Cette absence de politique d'offre de notre débat économique est surprenante pour une raison qui devrait faire réfléchir tout le monde : ça a marché. Après la terrible crise des années 1970, l'économie américaine sous Reagan a connu une propulsion vertigineuse et une période, connue sous le nom de “Grande Modération” de 30 ans de prospérité unique au monde. Il est illusoire de penser que la politique d'offre de Reagan a été le seul critère, mais il est aussi illusoire de penser qu'elle n'a pas eu d'impact. L'économie est un mécanisme décentralisé de transmission de l'information et de co-création, et les baisses d'impôts décentralisent les décisions de dépense en les mettant en les mains d'individus, et ainsi contribuent à plus de création économique. Les baisses d'impôts de Reagan ont non seulement eu un effet salutaire “keynésien” d'augmentation de la dépense totale, mais aussi un effet “hayékien” de libération de l'économie, créant une dynamique auto-renforçante de croissance.

La meilleure critique que j'aie vue de la politique de l'offre est offerte par l'économiste Mark Dow. Écrivant au sujet des Etats-Unis, Dow dit que, oui, la politique de l'offre a marché dans les années 1980, mais qu'elle ne pourrait plus marcher aujourd'hui. A la fin des années 1970, les Etats-Unis sortaient d'une période de crise énergétique et d'inflation galopante. Des tendances séculières - l'arrivée des baby boomers à leur période de consommation la plus importante, l'entrée massive des femmes sur le marché du travail, le début de la révolution informatique - avaient créé une énorme demande de consommation et de création de la part du secteur privé, frustrée par l'appareillage fiscal et réglementaire datant du New Deal et de l'après-guerre. Les baisses d'impôts subites et drastiques ont, pour ainsi dire, brisé le barrage et permis à toute cette demande latente de créer un tsunami économique. La politique de l'offre était bonne pour les Etats-Unis dans les années 80, écrit Dow, mais à cause de circonstances particulières qui ne s'appliquent plus à l'Amérique d'aujourd'hui.

Que Dow ait raison ou tort à propos des Etats-Unis aujourd'hui, il me semble que, fondamentalement, la situation qu'il décrit - une frustration énorme des énergies créatrices du secteur privé - s'applique parfaitement à l'Europe aujourd'hui.

Aujourd'hui, l'Europe est dans une impasse.L'austérité budgétaire produit ses effets prévisibles : chômage de masse et récession. Les réformes structurelles difficiles sont vues à la fois par leurs promoteurs et par leurs détracteurs comme une punition céleste douloureuse à infliger. Et surtout, l'austérité monétaire est un démon qui nous tient par la gorge.

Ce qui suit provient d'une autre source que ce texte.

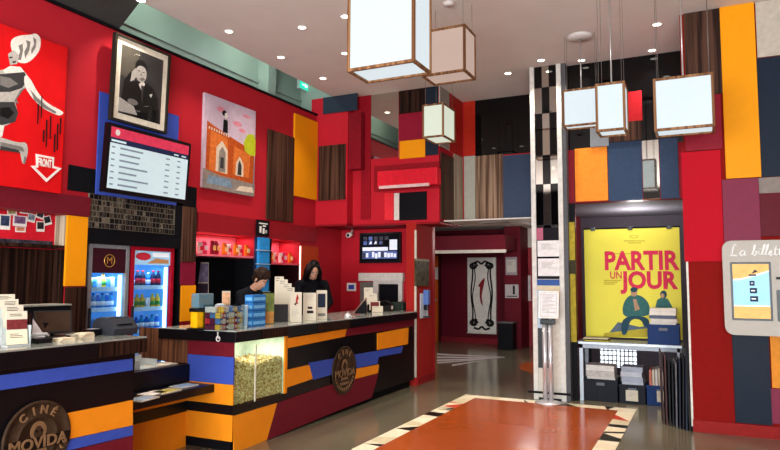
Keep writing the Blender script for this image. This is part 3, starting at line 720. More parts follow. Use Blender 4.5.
for mat, pts in ((CORANGE, [(287.9, 338.1), (346, 328.8), (344, 336.5), (287.3, 348)]), (DRED, [(346.3, 328.8), (413, 318.5), (413, 326), (377, 331.6), (344.3, 336.3)]),
                 (CORANGE, [(376.9, 333.3), (407.9, 327.5), (407.3, 344), (376.9, 349.9)]), (BLUE, [(308.7, 362.7), (376.7, 350.7), (402.5, 346.2), (400.7, 352.9), (378, 356.9), (376.7, 363.7), (354, 368.4), (312.7, 379.6)]),
                 (CORANGE, [(286, 369.9), (308.3, 364.8), (311.9, 378.7), (285.2, 387.8)]), (CORANGE, [(354, 369), (378.4, 364.4), (377.2, 373), (354, 379)]),
                 (DRED, [(294, 396.5), (332, 384.2), (377.6, 373.6), (371, 397.5), (331, 413), (266, 440), (276.6, 403)]), (CORANGE, [(233, 416), (276.2, 403), (265.8, 440), (233, 454)])):
    clad(t, mat, pts, fX, XN)
c = fX(343, 370); r = fX(343, 346).z-c.z
medallion(t, c+Vector((.012, 0, 0)), r, False)
p = pY(218, 337.5, c2y-.045)
b = B()
b.lathe([(.026, 0), (.026, .003), (.017, .003), (.017, 0), (.026, 0)], p+Vector((0, 0, -.012)), 20, axis='y'); b.tube([p+Vector((.0, -.004, .035)), p+Vector((.002, -.004, -.004)), p+Vector((.018, -.004, -.006))], .005); b.ball(p+Vector((0, -.004, .042)), .008)
mk('access_symbol', b, WHITE, t)
# popcorn bin
IN = M('#e8ecdf', .5)
b = B(); b.box(XS-.49, XS-.48, wy0+.013, wy1-.012, wz0, .965); b.box(XS-.48, XS-.01, wy0+.013, wy0+.02, wz0, .965); b.box(XS-.48, XS-.01, wy1-.02, wy1-.012, wz0, .965)
mk('bin_liner', b, IN, t)
mk('bin_glass', B().box(XS-.004, XS+.004, wy0+.005, wy1-.003, wz0, .97), glass('#f4fff6'), t)
mk('glass_seam', B().box(XS+.004, XS+.010, fX(254.3, 370).y, fX(255.5, 370).y, wz0, .93), M('#d8d8c0', .3), t)
mk('bin_trim', B().box(XS-.004, XS+.013, fX(283.8, 365).y, fX(286.3, 365).y, wz0, .97), CORANGE, t)
def pz(y):
    ya, yb_, yc = wy0, fX(255, 364).y, wy1
    za, zb_, zc_ = fX(234, 359).z, fX(255, 364.5).z, fX(284.5, 356).z
    return za+(zb_-za)*(y-ya)/(yb_-ya) if y < yb_ else zb_+(zc_-zb_)*(y-yb_)/(yc-yb_)
b = B(); PC = [M('#c6a474', .8, var=.2, scale=60), M('#dcc49c', .8, var=.2, scale=60), M('#a8844e', .8, var=.25, scale=60)]
n = 12; top = []
for k in PC: b.mi(k)
yy = [wy0+.022+(wy1-wy0-.044)*i/n for i in range(n+1)]
for i in range(n):
    ya, yb_ = yy[i], yy[i+1]
    b.poly([(XS-.035, ya, wz0+.005), (XS-.035, yb_, wz0+.005), (XS-.035, yb_, pz(yb_)-.012), (XS-.035, ya, pz(ya)-.012)], (-.42, 0, 0), PC[2])
ico = bmesh.new(); bmesh.ops.create_icosphere(ico, subdivisions=1, radius=1); iv = [v.co.copy() for v in ico.verts]; ifc = [[v.index for v in f.verts] for f in ico.faces]; ico.free()
def kernel(p, r):
    k = random.choice((0, 0, 1, 1, 2)); vs = [b.bm.verts.new(Vector(p)+v*r*random.uniform(.6, 1.25)) for v in iv]
    for f in ifc: fa = b.bm.faces.new([vs[i] for i in f]); fa.material_index = k
for i in range(2600):
    y = random.uniform(wy0+.03, wy1-.035); r = random.uniform(.009, .015)
    if random.random() < .75: kernel((XS-.022-random.uniform(0, .012), y, random.uniform(wz0+.015, pz(y)-.01)), r)
    else: kernel((XS-.02-random.uniform(0, .4), y, pz(y)-.008+random.uniform(-.006, .012)), r)
b.keep = True
mk('popcorn', b, None, label='yellowish popcorn heaped behind the glass of the counter window', cat='popcorn', kind='stuff')

# ================================================================== THINGS ON THE COUNTERS
def card(name, px, xpl, z0, yaw, tilt, th, mats, label, cat, group=None, parent=None, hpx=None, backm=None):
    """upright printed card; px=(x0,x1,top,bottom), standing at plane x=xpl, facing yaw degrees (0 = +X, -90 = -Y)"""
    p = pX((px[0]+px[1])/2, px[3], xpl); k = mpp(p)
    hgt = max(.05, pX((px[0]+px[1])/2, px[2], xpl).z-z0)
    a = math.radians(yaw); fdir = Vector((math.cos(a), math.sin(a), 0)); side = Vector((-math.sin(a), math.cos(a), 0))
    view = Vector((-p.x, -p.y, 0)).normalized(); cs = max(.45, abs(view.dot(fdir)))
    wid = (px[1]-px[0])*k/cs
    up = (Vector((0, 0, 1))*math.cos(math.radians(tilt)) - fdir*math.sin(math.radians(tilt)))
    base = Vector((p.x, p.y, z0))
    R = Rect(base-side*wid/2, side*wid, up*hgt)
    b = B(); slab(b, R, 0, 0, 1, 1, -th, 0, backm or PAPER)
    if mats: art(b, R, mats, .0006, .0003)
    return mk(name, b, None, parent, label, cat, group), R
INK = M('#2a2622', .7); RP = M('#6a2a2a', .6, var=.3, scale=40)
txt = lambda v0, n, m=INK, u0=.15, u1=.85: [(m, sq(u0, v0-.05*i, random.uniform(.5, u1), v0-.05*i+.018)) for i in range(n)]
# brochure rack on the first counter
t = thing('brochure_rack', (pX(14, 348, -4.0).x, pX(14, 348, -4.0).y, Z1), 'clear tiered leaflet rack at the left edge of the nearest counter', 'rack')
p = pX(17, 348, -4.0); k = mpp(p)
CL = M('#b8c4c4', .15, spec=.8)
b = B()
for i in range(4):
    x = -3.97-.075*i; yq = pX(17-4.5*i, 340, x).y; b.box(x-.05, x-.044, yq-.075, yq+.075, Z1, Z1+.12+.055*i); b.box(x-.05, x+.02, yq-.075, yq+.075, Z1+.0, Z1+.01+.05*i)
mk('stepped_holder', b, CL, t)
yq = pX(29, 340, -3.96).y
mk('side_wing', B().box(-4.02, -3.95, yq, yq+.006, Z1, Z1+.13), CL, t)
for i, (px, mt, lb) in enumerate((((-3, 13, 294, 335), txt(.9, 3), 'rearmost white leaflets in the rack on the nearest counter'), ((3, 17, 299, 338), txt(.9, 3), 'third row of white leaflets in the rack on the nearest counter'),
                                  ((5, 22, 305, 343), txt(.92, 3), 'second row of white leaflets in the nearest counter rack'), ((8, 26, 311, 347.5), [(RP, sq(0, .45, 1, .75))]+txt(.9, 2)+[(CREAM, sq(0, 0, 1, .42))]+txt(.3, 3), 'front leaflets with a red brown picture band on nearest counter'))):
    x = -3.97-.075*(3-i); card('leaflets', px, x, Z1+.012+.05*(3-i), -18, 10, .018, mt, lb, 'leaflets', 'leaflets on the nearest counter')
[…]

Etant donné le niveau des charges sociales en France - par exemple - il est vraiment difficile de penser qu'une baisse - pas une baisse partielle, pas un crédit d'impôt, pas une mesurette, pas une TVA sociale, mais une baisse drastique, globale, assumée- ne mènerait pas à de nouvelles créations d'emploi et, de là, à une relance. Pendant ce temps, l'impossibilité politique de passer des réformes structurelles au fouet est avérée, mettant en jeu la structure même de l'Europe et notre démocratie.

Nous avons à tout prix besoin d'une porte de sortie, et de sortie par le haut. Le Japon nous en offre une. Mais, depuis la tombe, Reagan aussi nous en offre une belle et grande.